INSTRUCTIONS TO FOLLOW >>
Exactly reproduce the lines of the listing below from the one containing "What Blender Python" through the one containing "R = math.radians". Skip the images.

(Scenes as source code)
+ + + + + + +

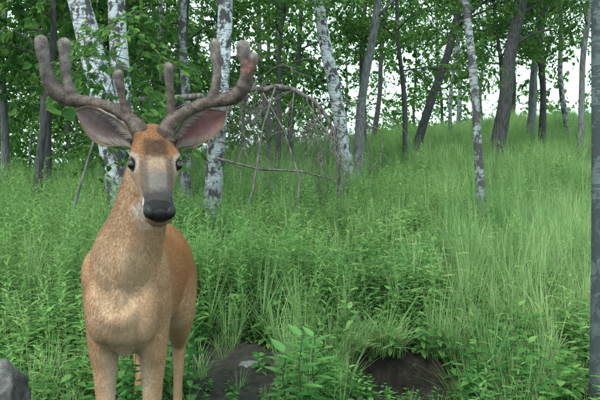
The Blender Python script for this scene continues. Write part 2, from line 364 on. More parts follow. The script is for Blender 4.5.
for _ in range(2800):
    y=rng.uniform(1.7,5.5); x=rng.uniform(-1,1)*(.6*y+.5)
    bb=bare(x,y)
    if bb is True and rng.random()<(.86 if x<0 else .98): continue
    if bb==2 and rng.random()<.25: continue
    place(x,y,int(rng.choice([10,11,10,5])),rng.uniform(.5,1.1)*(.62 if bb==2 else 1))
for _ in range(80):
    a=rng.uniform(-.2,3.34); x=HX+.36*math.cos(a); y=HY+.04+.17*math.sin(a); place(x+rng.normal(0,.025),y+rng.normal(0,.02),int(rng.choice([11,9,7,5,11])),rng.uniform(.45,.9)); pts[-1]=(pts[-1][0],pts[-1][1],float(gz(x*1.0,HY+.32))-.02 if a>.3 and a<2.8 else pts[-1][2]); rot[-1]=(.65*math.sin(a),-.3*math.cos(a),0)
scatter('meadow_plants',pts,rot,sc,ix,C_pl)
pts=[];rot=[];sc=[];ix=[]
y=7.4
while y<37:
    st=.72+.012*y; W=.64*y+.8; x=-W
    while x<W:
        xx=x+rng.uniform(-.25,.25); yy=y+rng.uniform(-.25,.25); v=snoise(xx,yy)
        if xx/yy>.2: k=int(rng.choice([4,5,4,5,1]))
        elif v<.42: k=int(rng.choice([2,3]))
        elif v>.7: k=int(rng.choice([4,5,0]))
        else: k=int(rng.choice([0,1]))
        pts.append((xx,yy,float(gz(xx,yy)))); rot.append((0,0,rng.uniform(0,6.28))); sc.append(rng.uniform(.8,1.15)*(0.85+.35*v)); ix.append(k); x+=st
    y+=st*.95
scatter('meadow_grass',pts,rot,sc,ix,C_pt)
def seedling(name,x,y,H,seed):
    r=random.Random(seed); b=MB(); P=[Vector((0,0,-.03)),Vector((.01,0,H*.35)),Vector((-.005,.01,H*.7)),Vector((.01,0,H))]
    b.tube(P,[.005,.004,.003,.002],6,0)
    for i in range(15):
        u=.3+.7*i/14; p=Vector((0,0,H*u)); a=i*2.4
        b.leaf(p,Vector((math.cos(a),math.sin(a),.25+(u-.5))),(0,0,1),.115*r.uniform(.7,1.1),.05*r.uniform(.8,1.1),1,.25)
    obj(name,b.mesh(name,[M_twig,M_seed],False),loc=(x,y,float(gz(x,y))))
seedling('maple_seedling',.0,2.75,.46,1); seedling('maple_seedling',.06,2.95,.40,2); seedling('maple_seedling',-.07,2.8,.37,3)
def rockmat():
    m,nt,out=newmat('rock'); L=nt.links; tc=N(nt,'ShaderNodeTexCoord')
    n1=N(nt,'ShaderNodeTexNoise'); n1.inputs['Scale'].default_value=16; n1.inputs['Detail'].default_value=10; n1.inputs['Roughness'].default_value=.68; L.new(tc.outputs['Object'],n1.inputs['Vector'])
    r=ramp(nt,[(0.35,(.045,.045,.045)),(.5,(.12,.12,.12)),(.65,(.22,.22,.22))]); L.new(n1.outputs['Fac'],r.inputs[0])
    bs=N(nt,'ShaderNodeBsdfPrincipled'); bs.inputs['Roughness'].default_value=.9; L.new(r.outputs[0],bs.inputs['Base Color'])
    bp=N(nt,'ShaderNodeBump'); bp.inputs['Distance'].default_value=.03; L.new(n1.outputs['Fac'],bp.inputs['Height']); L.new(bp.outputs[0],bs.inputs['Normal']); L.new(bs.outputs[0],out.inputs[0]); return m
M_rock=rockmat()
def rock(name,loc,size,seed,rz=0):
    bm=bmesh.new(); bmesh.ops.create_icosphere(bm,subdivisions=5,radius=1)
    for v in bm.verts:
        p=v.co.copy(); d=mn.noise(p*1.3+Vector((seed,0,0)))*.35+mn.noise(p*3.1+Vector((0,seed,0)))*.18+mn.noise(p*9)*.06
        p*=1+d; 
        if p.z>.5: p.z=.5+(p.z-.5)*.3
        v.co=Vector((p.x*size[0],p.y*size[1],p.z*size[2]))
    me=bpy.data.meshes.new(name); bm.to_mesh(me); bm.free(); me.materials.append(M_rock); me.polygons.foreach_set('use_smooth',np.ones(len(me.polygons),dtype=bool))
    o=obj(name,me,loc=loc); o.rotation_euler=(0,0,rz)
rock('rock',(-.35,3.70,float(gz(-.3,3.7))-.025),(.16,.12,.05),3,.3)
rock('rock',(-1.14,2.38,float(gz(-1.1,2.38))+.08),(.12,.16,.56),5,.2)
# ------------------------------------------------------------ fallen branch tangle
r=random.Random(11); b=MB()
arch=catmull([(-2.2,7.75,2.2),(-1.87,7.8,2.26),(-1.06,7.8,2.31),(-.43,7.85,2.41),(0,7.9,2.37),(.33,8.0,2.1),(.47,8.05,1.6),(.5,8.1,.7)],5)
arch=[Vector(p)+Vector((0,0,r.uniform(-.02,.02))) for p in arch]; na_=len(arch)
b.tube(arch,[.046-.027*i/na_ for i in range(na_)],8)
def twig(p,d,ln,rad,dep):
    q=[p]; 
    for i in range(7):
        d=(d+Vector((r.uniform(-.3,.3),r.uniform(-.3,.3),r.uniform(-.32,.16)))).normalized(); q.append(q[-1]+d*ln/7)
        if dep>0 and r.random()<.6: twig(q[-1],(d+Vector((r.uniform(-.9,.9),r.uniform(-.7,.7),r.uniform(-.6,.4)))).normalized(),ln*r.uniform(.35,.65),rad*.6,dep-1)
    b.tube(q,[rad*(1-i/9) for i in range(8)],4)
for i in range(46):
    p=arch[r.randrange(9,na_-8)]
    twig(p,Vector((r.uniform(-.7,.3),r.uniform(-.5,.4),r.uniform(-1.1,.2))).normalized(),r.uniform(.45,1.0),r.uniform(.005,.011),2)
b.tube([(-1.0,7.6,1.55),(-.5,7.7,1.42),(0,7.8,1.40),(.4,7.8,1.3)],[.013,.014,.012,.008],6)
b.tube([(-.75,7.5,.5),(-.55,7.6,1.2),(-.45,7.7,1.9),(-.3,7.7,2.4)],[.015,.013,.012,.01],6)
b.tube([(-.1,7.6,.5),(.0,7.7,1.3),(-.2,7.75,1.9),(-.45,7.8,2.35)],[.013,.012,.01,.008],6)
obj('fallen_branches',b.mesh('fallen_branches',[M_dead]))
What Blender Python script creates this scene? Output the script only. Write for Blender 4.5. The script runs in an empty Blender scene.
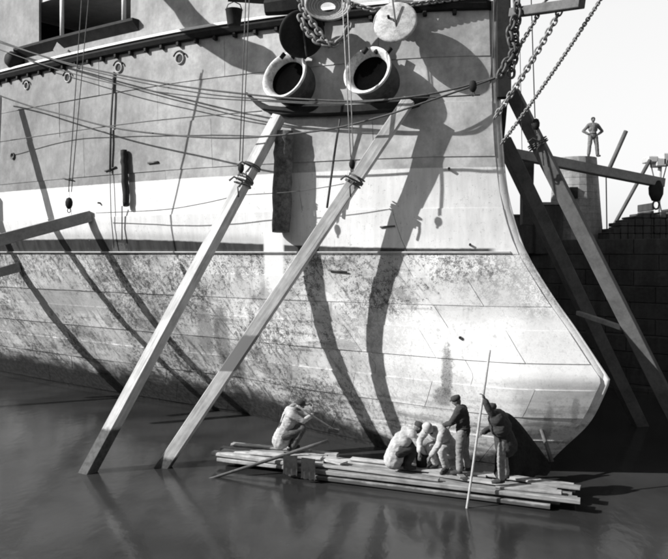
import bpy, bmesh, math, random
import numpy as np
from mathutils import Vector, Matrix, Quaternion
random.seed(7)
SC = bpy.context.scene
C = SC.collection
R = math.radians

# ---------------------------------------------------------------- camera, sky, sun, exposure
H = 5.2            # eye height above the water
F = 720.0          # focal length in pixels of a 668 px wide picture
cam_d = bpy.data.cameras.new('camera'); cam = bpy.data.objects.new('camera', cam_d); C.objects.link(cam)
cam.location = (0, 0, H); cam.rotation_euler = (R(90), 0, 0)
cam_d.sensor_width = 36.0; cam_d.lens = 36.0 * F / 668.0; cam_d.shift_y = -27.5 / 668.0
cam_d.clip_end = 4000; SC.camera = cam
SC.view_settings.view_transform = 'Standard'; SC.view_settings.look = 'None'
SC.view_settings.gamma = 1.0; SC.view_settings.use_curve_mapping = False
SC.view_settings.exposure = 0.46
SC.cycles.filter_width = 2.0

SUN_AZ, SUN_EL = 0.25, 0.548          # direction the light travels (from +X towards +Y), elevation
sd = Vector((math.cos(SUN_EL) * math.cos(SUN_AZ), math.cos(SUN_EL) * math.sin(SUN_AZ), -math.sin(SUN_EL)))
sun_d = bpy.data.lights.new('sun', 'SUN'); sun_d.energy = 5.0; sun_d.angle = R(0.5); sun_d.color = (1, 0.995, 0.985)
sun = bpy.data.objects.new('sun', sun_d); C.objects.link(sun)
sun.rotation_euler = (-sd).to_track_quat('Z', 'Y').to_euler()
world = bpy.data.worlds.new('World'); SC.world = world; world.use_nodes = True
wn = world.node_tree.nodes; wl = world.node_tree.links
sky = wn.new('ShaderNodeTexSky'); sky.sky_type = 'NISHITA'; sky.sun_disc = False
sky.sun_elevation = SUN_EL
# Blender: rotation 0 puts the sun at +Y, growing clockwise seen from above
sky.sun_rotation = math.atan2(-sd.x, -sd.y)
sky.air_density = 1.0; sky.dust_density = 4.0; sky.ozone_density = 1.0
bw = wn.new('ShaderNodeRGBToBW'); wl.new(sky.outputs[0], bw.inputs[0])
# bright smoky haze all round the horizon, thinning upwards
tcw = wn.new('ShaderNodeTexCoord'); sxw = wn.new('ShaderNodeSeparateXYZ'); wl.new(tcw.outputs['Generated'], sxw.inputs[0])
mrw = wn.new('ShaderNodeMapRange'); mrw.interpolation_type = 'SMOOTHSTEP'; wl.new(sxw.outputs[2], mrw.inputs['Value'])
for k_, v_ in (('From Min', .30), ('From Max', .44), ('To Min', 11.3), ('To Max', 0.0)): mrw.inputs[k_].default_value = v_
adw = wn.new('ShaderNodeMath'); adw.operation = 'ADD'; wl.new(bw.outputs[0], adw.inputs[0]); wl.new(mrw.outputs[0], adw.inputs[1])
wl.new(adw.outputs[0], wn['Background'].inputs[0]); wn['Background'].inputs[1].default_value = 0.05

# ---------------------------------------------------------------- small helpers
def W(px, py, Y):
    return Vector(((px - 334) / F * Y, Y, H - (py - 252) / F * Y))

def link(me_or_bm, name, mat=None, parent=None, smooth=False):
    if isinstance(me_or_bm, bmesh.types.BMesh):
        me = bpy.data.meshes.new(name); me_or_bm.to_mesh(me); me_or_bm.free()
    else:
        me = me_or_bm
    if mat is not None and len(me.materials) == 0: me.materials.append(mat)
    if smooth:
        for p in me.polygons: p.use_smooth = True
    o = bpy.data.objects.new(name, me); C.objects.link(o)
    if parent is not None: o.parent = parent
    return o

def tag(o, label=None, cat=None, group=None, kind=None):
    if label: o['label'] = label
    if cat: o['category'] = cat
    if group: o['group'] = group
    if kind: o['kind'] = kind
    return o

def empty(name, loc=(0, 0, 0), rz=0):
    o = bpy.data.objects.new(name, None); C.objects.link(o); o.location = loc; o.rotation_euler = (0, 0, rz)
    o.empty_display_size = 0.3
    return o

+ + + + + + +

RESPONSE TO THE EXERCISE >>
What Blender Python script creates this scene? Output the script only. Write for Blender 4.5. The script runs in an empty Blender scene.
import bpy, bmesh, math, random
import numpy as np
from mathutils import Vector, Matrix, Quaternion
random.seed(7)
SC = bpy.context.scene
C = SC.collection
R = math.radians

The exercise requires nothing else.